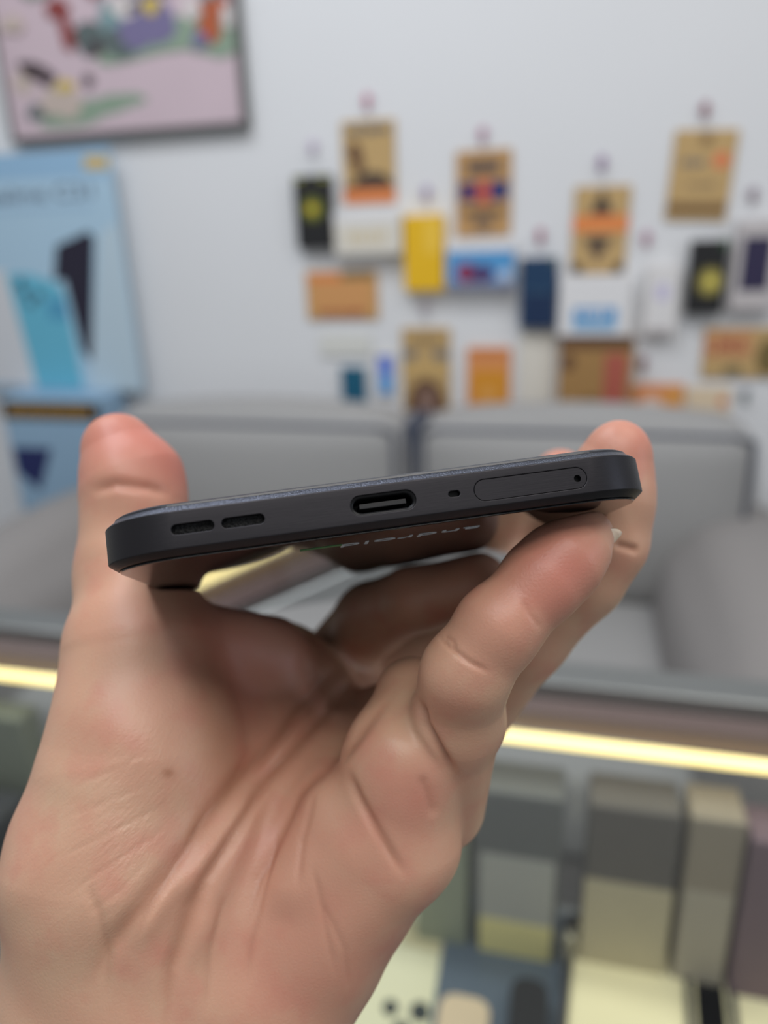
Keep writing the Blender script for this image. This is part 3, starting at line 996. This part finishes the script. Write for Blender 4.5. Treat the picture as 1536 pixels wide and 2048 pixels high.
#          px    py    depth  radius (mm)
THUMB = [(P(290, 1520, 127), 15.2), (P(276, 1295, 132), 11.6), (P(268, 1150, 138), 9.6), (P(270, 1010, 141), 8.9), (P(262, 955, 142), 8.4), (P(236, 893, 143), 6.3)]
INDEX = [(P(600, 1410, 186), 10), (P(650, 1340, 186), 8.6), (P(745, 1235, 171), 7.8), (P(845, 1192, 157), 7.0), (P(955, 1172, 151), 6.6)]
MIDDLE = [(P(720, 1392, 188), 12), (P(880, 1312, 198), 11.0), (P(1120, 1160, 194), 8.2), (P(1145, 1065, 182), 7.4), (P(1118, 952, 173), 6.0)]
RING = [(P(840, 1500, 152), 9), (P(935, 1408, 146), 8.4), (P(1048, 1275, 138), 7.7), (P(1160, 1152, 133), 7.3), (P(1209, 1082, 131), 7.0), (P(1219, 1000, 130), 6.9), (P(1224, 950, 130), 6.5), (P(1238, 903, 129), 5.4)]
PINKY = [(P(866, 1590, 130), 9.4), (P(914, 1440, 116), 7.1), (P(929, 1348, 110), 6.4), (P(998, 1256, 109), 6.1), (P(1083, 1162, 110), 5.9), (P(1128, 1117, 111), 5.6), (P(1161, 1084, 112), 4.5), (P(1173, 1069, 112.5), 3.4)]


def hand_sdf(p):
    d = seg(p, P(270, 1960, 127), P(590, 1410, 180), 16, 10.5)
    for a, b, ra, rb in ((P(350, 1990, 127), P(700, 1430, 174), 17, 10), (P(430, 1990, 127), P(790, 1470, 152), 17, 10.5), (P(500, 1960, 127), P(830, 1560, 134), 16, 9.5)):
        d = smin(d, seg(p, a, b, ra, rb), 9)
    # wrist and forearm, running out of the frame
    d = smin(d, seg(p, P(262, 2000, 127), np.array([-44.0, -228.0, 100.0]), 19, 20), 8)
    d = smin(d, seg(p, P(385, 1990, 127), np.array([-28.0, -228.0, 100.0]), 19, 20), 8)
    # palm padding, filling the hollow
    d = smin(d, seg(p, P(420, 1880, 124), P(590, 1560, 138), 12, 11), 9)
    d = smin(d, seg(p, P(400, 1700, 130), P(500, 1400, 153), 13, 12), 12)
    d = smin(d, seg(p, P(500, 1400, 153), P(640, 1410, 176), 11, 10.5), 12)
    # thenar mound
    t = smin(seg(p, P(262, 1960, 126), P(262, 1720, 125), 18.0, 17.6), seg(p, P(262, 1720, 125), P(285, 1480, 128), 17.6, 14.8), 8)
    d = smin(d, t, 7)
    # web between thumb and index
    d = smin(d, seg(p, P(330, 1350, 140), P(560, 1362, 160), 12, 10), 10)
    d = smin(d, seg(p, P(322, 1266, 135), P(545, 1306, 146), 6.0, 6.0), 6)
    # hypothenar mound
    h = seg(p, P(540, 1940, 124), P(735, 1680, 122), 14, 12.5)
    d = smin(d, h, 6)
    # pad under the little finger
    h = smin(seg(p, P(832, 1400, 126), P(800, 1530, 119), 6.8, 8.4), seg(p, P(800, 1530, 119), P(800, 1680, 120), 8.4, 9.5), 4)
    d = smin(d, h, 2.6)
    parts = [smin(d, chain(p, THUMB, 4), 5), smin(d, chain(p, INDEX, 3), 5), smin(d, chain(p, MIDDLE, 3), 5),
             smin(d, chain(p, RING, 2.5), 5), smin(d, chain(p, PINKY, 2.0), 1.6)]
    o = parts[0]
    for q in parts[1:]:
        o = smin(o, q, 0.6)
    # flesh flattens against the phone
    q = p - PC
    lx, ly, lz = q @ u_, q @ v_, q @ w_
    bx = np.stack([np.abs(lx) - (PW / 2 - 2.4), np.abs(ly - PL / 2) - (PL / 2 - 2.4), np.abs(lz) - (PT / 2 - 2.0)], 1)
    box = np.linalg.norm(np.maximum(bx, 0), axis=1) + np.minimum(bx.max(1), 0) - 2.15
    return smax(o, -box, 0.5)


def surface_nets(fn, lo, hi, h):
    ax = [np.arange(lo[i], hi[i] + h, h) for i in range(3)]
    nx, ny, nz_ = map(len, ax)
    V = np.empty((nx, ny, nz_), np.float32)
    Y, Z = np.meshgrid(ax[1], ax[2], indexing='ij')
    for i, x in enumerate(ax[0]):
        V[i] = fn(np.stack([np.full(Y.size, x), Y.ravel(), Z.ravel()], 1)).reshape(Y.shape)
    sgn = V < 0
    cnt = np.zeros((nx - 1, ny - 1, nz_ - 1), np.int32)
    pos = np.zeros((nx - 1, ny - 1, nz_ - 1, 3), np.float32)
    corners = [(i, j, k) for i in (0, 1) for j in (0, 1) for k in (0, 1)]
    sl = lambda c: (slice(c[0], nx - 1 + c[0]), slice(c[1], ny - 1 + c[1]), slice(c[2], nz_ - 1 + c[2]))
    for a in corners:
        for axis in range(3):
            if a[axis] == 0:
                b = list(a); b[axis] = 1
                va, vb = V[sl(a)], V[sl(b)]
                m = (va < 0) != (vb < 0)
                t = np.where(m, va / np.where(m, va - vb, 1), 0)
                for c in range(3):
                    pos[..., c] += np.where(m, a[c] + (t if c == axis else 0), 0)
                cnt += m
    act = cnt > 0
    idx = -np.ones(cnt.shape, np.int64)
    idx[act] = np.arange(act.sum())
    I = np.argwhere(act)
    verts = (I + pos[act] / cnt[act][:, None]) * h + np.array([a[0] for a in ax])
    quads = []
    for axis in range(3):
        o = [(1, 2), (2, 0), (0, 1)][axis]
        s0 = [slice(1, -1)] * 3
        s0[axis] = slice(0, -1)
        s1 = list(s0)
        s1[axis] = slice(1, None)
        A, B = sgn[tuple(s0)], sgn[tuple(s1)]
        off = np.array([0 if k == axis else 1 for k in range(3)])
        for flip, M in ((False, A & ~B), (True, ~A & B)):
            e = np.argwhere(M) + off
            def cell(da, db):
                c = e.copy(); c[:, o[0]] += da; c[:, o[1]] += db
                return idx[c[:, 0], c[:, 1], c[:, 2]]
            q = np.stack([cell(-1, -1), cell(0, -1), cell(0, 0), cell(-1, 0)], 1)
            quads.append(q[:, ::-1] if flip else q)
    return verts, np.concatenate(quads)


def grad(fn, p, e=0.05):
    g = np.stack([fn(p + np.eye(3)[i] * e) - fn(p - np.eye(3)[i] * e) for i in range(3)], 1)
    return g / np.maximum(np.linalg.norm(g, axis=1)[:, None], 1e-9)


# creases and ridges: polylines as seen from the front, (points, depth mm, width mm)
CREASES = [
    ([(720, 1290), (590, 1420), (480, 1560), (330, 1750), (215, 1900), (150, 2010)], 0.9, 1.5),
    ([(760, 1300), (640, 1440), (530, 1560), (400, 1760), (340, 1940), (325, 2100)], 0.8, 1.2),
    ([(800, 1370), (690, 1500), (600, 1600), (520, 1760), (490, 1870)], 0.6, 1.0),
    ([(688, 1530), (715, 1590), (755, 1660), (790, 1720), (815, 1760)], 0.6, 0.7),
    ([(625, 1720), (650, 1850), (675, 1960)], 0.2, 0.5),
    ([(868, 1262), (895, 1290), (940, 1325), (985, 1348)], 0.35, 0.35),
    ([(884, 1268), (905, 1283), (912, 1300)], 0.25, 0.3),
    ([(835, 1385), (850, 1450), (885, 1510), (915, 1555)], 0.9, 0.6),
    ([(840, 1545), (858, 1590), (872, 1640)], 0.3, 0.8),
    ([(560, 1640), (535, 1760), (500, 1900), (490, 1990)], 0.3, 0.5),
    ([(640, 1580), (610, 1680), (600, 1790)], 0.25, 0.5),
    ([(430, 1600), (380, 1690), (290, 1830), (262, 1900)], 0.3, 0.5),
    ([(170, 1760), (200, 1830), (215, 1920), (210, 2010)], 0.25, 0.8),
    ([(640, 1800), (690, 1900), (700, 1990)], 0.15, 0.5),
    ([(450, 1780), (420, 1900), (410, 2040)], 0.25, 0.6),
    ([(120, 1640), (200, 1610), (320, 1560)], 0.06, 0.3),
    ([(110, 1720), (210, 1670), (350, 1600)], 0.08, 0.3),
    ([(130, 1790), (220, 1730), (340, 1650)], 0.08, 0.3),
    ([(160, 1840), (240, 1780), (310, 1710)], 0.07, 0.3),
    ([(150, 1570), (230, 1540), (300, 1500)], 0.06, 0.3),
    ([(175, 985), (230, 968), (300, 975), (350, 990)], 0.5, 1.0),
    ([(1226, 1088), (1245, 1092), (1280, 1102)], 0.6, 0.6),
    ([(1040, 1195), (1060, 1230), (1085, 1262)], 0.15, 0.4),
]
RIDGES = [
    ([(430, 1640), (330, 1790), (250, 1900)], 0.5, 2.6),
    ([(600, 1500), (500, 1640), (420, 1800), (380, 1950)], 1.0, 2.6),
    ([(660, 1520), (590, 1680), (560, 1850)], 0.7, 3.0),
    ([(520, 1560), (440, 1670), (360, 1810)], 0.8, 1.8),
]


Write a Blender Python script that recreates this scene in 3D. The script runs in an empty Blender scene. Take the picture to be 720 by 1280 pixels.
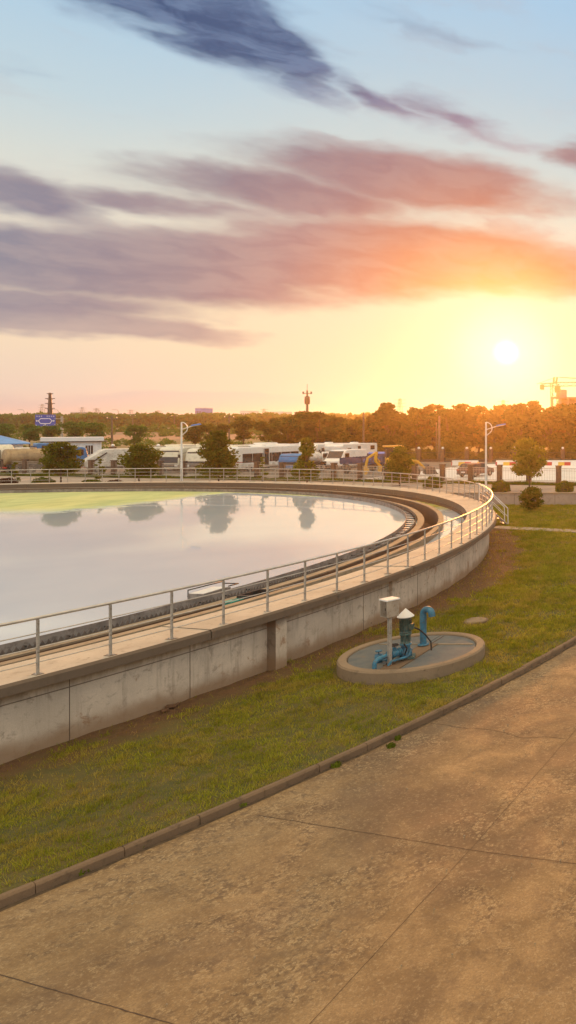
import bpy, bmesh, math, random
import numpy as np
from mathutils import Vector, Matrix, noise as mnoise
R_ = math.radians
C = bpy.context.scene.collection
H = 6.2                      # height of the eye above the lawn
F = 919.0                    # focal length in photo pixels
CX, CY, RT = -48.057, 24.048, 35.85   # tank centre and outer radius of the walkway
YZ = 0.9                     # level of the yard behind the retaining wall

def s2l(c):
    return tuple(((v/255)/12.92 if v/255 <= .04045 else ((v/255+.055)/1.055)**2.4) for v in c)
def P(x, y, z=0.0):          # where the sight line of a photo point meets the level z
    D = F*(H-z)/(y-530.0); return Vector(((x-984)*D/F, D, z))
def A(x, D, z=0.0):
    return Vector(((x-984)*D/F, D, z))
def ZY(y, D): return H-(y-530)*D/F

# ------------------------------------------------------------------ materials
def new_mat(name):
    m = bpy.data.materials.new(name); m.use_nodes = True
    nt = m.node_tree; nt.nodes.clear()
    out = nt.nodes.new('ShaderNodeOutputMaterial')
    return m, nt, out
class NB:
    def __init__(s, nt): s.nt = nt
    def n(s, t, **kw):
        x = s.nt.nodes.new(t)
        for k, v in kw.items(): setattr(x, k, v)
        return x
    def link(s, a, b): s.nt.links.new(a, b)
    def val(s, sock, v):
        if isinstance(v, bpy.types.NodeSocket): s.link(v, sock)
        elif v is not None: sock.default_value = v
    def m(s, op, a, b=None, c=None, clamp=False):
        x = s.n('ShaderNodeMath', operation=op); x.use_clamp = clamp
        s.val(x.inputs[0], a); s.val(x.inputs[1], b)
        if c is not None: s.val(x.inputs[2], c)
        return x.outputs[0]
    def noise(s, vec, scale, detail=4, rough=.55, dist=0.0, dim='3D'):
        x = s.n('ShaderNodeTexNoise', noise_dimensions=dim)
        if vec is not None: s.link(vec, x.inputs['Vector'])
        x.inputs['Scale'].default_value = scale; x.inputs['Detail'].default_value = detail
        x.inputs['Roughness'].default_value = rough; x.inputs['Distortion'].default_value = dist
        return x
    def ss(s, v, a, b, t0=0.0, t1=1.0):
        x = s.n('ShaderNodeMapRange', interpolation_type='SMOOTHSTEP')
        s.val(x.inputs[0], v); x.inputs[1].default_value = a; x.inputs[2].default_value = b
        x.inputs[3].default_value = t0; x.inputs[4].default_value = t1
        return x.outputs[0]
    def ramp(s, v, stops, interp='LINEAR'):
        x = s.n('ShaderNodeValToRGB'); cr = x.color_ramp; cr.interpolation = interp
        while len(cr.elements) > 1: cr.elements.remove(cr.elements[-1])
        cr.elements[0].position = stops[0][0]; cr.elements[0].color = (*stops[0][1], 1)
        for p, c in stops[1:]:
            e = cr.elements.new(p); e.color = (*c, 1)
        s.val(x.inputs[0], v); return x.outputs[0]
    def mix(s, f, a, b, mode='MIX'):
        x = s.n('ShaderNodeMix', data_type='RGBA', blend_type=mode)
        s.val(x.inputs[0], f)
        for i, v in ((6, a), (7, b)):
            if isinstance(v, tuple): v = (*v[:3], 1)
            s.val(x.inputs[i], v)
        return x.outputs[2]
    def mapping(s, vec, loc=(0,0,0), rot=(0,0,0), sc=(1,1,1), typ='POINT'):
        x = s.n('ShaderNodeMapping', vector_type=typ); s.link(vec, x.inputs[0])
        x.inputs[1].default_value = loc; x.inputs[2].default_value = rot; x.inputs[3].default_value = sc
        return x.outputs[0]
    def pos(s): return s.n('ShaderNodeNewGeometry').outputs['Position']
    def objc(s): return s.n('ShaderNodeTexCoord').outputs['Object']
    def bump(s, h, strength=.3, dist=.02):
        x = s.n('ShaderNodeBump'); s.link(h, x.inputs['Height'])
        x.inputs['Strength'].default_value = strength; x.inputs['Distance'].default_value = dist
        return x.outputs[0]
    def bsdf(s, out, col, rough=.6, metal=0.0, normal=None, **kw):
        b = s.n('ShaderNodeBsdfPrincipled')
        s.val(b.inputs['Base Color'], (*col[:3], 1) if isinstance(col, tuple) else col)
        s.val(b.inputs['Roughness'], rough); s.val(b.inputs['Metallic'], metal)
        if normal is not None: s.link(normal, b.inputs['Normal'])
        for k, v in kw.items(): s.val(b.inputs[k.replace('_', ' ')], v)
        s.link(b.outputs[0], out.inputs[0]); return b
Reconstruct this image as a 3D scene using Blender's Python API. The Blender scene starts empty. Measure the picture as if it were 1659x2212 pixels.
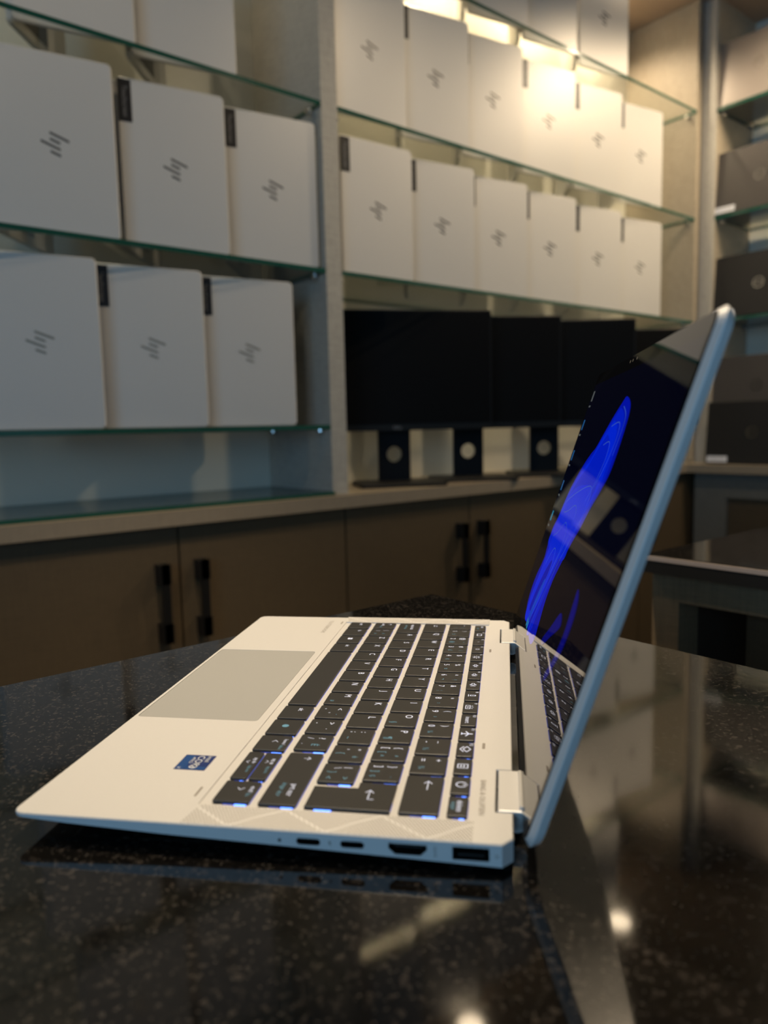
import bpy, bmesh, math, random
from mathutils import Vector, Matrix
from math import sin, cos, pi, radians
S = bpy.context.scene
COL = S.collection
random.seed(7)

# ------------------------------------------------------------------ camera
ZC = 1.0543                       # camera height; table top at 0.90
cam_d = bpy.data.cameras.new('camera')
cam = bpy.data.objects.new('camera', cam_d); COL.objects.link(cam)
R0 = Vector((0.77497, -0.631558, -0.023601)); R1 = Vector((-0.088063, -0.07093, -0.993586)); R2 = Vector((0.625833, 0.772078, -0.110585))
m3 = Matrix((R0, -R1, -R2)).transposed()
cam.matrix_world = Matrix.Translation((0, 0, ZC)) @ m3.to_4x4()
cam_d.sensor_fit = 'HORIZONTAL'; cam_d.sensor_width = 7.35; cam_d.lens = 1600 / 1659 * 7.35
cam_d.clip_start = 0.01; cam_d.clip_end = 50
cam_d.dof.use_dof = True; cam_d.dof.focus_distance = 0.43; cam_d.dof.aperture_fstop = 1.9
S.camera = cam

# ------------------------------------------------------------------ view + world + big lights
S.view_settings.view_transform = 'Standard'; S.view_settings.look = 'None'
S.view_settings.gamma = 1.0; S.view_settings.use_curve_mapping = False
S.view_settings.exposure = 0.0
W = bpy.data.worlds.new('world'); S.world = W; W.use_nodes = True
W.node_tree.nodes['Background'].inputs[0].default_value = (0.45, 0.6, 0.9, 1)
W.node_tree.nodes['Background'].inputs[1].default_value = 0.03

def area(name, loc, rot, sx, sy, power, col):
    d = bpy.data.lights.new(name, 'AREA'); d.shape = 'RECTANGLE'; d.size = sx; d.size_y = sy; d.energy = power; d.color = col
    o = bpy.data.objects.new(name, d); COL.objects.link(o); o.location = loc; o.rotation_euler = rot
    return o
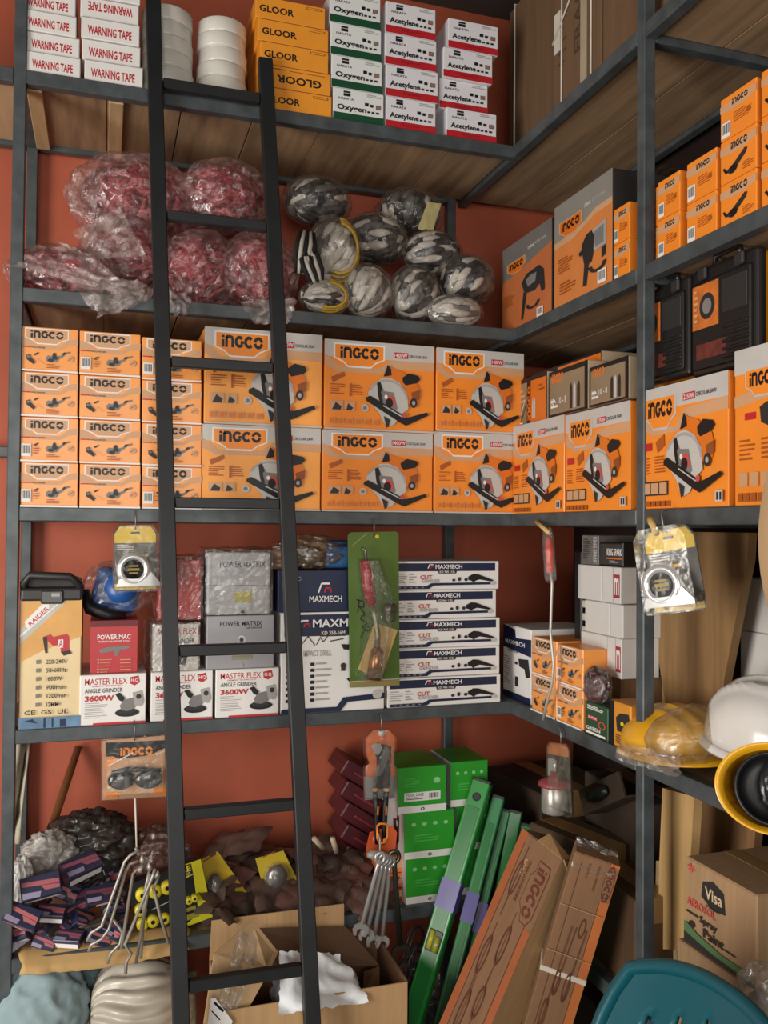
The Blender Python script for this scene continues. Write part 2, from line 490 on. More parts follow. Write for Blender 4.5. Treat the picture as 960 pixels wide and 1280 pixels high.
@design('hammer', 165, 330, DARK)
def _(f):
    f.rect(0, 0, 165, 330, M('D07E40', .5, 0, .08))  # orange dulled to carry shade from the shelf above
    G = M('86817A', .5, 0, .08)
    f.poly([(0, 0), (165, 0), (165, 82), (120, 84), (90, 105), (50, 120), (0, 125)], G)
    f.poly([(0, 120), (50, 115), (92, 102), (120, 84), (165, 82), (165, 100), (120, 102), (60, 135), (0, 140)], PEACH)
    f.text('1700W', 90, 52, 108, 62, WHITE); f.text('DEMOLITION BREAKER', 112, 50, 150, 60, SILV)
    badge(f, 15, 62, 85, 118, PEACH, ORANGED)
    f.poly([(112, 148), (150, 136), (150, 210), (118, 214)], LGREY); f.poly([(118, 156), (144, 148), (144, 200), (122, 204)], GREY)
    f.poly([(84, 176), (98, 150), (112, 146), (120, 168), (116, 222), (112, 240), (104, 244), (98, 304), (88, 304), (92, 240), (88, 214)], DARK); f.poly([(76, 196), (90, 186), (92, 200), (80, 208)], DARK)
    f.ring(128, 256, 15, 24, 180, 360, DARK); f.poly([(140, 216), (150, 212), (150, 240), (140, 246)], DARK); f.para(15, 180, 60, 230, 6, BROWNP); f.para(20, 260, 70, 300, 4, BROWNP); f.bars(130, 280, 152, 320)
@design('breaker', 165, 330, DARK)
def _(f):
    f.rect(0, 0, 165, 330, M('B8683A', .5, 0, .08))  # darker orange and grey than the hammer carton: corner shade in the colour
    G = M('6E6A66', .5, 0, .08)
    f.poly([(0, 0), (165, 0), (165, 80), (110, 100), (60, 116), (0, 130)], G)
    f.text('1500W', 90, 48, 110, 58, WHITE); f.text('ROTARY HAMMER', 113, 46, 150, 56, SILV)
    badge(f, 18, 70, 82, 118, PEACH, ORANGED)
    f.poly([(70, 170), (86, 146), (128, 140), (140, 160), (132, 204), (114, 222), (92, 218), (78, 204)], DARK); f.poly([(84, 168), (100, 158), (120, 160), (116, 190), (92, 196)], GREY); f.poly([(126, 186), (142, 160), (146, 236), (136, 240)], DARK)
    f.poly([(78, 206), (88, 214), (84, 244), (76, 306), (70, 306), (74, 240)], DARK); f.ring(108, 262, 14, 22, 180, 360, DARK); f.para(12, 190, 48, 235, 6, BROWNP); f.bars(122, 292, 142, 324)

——

- _What this task involves_: Take every line that includes the string "design" and copy it.

- _Solution to the problem_:
@design('hammer', 165, 330, DARK)
@design('breaker', 165, 330, DARK)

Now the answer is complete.